### Raw data:
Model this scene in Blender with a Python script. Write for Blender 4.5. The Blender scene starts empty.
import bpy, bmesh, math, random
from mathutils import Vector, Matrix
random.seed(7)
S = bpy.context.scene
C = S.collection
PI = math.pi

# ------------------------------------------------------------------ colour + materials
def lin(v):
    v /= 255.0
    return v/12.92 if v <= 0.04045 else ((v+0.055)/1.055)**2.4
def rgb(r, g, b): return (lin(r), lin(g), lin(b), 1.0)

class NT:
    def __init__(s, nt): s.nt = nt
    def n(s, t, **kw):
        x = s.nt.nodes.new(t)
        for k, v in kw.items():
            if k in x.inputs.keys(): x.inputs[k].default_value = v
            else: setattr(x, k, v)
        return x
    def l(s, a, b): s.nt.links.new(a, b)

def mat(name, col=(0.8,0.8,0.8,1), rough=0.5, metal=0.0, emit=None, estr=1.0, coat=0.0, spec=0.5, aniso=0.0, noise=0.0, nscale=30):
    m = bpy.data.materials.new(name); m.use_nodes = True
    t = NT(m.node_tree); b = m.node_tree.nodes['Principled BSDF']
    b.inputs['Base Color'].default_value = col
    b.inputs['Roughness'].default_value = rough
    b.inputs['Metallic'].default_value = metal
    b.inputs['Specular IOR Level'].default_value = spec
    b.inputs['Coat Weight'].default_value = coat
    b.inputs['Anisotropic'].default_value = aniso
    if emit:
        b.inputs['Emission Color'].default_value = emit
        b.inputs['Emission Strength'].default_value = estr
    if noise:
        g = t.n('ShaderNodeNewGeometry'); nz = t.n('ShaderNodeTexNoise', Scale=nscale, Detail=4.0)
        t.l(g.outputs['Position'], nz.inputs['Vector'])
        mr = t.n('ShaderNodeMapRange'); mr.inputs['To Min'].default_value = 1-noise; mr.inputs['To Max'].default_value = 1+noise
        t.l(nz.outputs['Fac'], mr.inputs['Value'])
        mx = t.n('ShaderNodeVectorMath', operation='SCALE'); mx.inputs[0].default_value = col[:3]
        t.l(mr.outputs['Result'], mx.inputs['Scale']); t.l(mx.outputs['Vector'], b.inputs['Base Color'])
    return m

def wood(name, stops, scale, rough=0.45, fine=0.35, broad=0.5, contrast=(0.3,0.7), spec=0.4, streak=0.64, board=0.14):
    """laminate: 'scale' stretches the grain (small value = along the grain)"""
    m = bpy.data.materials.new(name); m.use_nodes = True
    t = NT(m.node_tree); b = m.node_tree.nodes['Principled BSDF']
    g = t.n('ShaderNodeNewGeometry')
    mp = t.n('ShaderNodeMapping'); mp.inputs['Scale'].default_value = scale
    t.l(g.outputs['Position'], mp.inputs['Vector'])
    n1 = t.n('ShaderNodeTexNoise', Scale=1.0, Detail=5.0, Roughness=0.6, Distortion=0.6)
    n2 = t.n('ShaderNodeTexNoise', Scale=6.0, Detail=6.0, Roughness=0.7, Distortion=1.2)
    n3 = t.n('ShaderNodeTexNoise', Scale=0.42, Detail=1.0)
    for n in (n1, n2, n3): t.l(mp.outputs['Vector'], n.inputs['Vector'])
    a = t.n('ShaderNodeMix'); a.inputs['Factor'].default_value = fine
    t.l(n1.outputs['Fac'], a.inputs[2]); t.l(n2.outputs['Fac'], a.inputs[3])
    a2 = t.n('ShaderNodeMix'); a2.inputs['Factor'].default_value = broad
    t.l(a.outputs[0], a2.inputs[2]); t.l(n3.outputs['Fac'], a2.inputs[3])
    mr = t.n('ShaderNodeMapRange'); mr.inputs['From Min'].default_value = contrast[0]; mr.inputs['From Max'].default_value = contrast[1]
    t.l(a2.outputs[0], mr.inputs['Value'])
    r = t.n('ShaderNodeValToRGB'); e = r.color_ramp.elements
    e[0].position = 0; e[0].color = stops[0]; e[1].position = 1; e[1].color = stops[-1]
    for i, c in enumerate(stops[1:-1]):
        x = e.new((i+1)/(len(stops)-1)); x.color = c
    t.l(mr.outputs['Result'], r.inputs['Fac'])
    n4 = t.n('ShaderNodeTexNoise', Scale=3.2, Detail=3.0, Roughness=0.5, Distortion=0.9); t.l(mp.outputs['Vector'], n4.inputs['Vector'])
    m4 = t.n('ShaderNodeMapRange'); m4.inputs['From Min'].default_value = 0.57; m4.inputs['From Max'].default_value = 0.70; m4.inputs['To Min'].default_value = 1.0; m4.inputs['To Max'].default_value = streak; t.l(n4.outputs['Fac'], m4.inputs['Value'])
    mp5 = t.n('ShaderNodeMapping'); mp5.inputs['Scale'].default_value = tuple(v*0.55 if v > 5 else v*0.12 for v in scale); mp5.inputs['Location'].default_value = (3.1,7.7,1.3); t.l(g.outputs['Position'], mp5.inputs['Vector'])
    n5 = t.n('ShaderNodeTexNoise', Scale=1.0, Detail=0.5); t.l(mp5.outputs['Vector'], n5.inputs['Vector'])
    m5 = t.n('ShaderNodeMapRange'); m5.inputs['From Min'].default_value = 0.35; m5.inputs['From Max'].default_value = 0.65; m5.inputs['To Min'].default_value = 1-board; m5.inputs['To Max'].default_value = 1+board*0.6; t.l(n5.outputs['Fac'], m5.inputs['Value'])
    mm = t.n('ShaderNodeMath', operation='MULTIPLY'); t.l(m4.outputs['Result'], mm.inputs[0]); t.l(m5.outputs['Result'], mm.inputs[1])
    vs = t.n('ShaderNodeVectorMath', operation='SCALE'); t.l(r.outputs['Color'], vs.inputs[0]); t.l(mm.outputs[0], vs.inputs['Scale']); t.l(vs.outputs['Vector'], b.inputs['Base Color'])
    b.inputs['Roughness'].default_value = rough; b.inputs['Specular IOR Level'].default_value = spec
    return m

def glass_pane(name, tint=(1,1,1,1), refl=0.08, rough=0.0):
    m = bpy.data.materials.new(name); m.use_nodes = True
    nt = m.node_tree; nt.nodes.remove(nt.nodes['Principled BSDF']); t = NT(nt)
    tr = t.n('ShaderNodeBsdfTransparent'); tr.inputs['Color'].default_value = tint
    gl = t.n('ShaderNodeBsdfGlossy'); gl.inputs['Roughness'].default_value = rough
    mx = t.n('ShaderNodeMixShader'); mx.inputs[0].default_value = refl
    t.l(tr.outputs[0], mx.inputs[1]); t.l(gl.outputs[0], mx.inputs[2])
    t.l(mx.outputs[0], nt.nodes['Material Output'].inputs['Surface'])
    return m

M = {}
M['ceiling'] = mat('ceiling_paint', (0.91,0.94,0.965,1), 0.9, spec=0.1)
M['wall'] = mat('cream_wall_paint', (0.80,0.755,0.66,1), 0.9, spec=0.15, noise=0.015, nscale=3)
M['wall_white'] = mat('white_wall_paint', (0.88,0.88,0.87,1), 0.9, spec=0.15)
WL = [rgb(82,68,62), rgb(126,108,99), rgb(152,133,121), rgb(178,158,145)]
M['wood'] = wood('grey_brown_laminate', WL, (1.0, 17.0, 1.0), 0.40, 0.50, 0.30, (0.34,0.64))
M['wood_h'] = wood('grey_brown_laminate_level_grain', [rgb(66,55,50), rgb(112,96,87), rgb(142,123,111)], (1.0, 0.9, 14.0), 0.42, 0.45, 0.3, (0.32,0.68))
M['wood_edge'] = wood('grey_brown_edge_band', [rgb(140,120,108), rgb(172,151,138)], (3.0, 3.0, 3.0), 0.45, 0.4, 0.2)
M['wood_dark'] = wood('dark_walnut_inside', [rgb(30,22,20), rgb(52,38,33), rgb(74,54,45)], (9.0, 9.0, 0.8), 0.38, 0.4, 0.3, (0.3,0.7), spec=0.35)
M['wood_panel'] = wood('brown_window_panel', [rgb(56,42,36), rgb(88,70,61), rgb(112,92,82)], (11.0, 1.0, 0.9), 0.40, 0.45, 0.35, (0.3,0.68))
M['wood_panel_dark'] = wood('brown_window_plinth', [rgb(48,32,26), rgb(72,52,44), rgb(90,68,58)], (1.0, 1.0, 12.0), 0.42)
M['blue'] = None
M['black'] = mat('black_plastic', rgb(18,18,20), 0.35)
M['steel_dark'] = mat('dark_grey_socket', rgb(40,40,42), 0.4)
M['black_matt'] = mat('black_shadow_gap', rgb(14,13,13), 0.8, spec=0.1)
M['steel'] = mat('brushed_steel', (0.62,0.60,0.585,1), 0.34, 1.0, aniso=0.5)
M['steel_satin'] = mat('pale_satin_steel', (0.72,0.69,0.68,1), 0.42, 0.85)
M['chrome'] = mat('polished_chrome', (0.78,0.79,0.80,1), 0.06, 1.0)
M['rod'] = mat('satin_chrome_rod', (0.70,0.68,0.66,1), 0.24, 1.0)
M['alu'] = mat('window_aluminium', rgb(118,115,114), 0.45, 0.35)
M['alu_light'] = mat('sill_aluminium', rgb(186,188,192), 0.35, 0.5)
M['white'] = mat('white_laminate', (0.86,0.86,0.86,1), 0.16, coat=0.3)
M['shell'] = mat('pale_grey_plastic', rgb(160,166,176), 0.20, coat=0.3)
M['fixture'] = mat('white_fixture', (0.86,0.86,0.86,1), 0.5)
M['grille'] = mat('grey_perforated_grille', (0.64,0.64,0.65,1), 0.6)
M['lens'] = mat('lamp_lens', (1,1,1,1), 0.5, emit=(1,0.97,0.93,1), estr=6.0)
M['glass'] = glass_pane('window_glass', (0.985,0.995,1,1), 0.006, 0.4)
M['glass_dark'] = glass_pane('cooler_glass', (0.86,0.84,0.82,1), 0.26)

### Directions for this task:
Exactly repeat the lines above, from the opening line through the one with "PI = math.pi", and include nothing else.

### Solution to the problem:
Model this scene in Blender with a Python script. Write for Blender 4.5. The Blender scene starts empty.
import bpy, bmesh, math, random
from mathutils import Vector, Matrix
random.seed(7)
S = bpy.context.scene
C = S.collection
PI = math.pi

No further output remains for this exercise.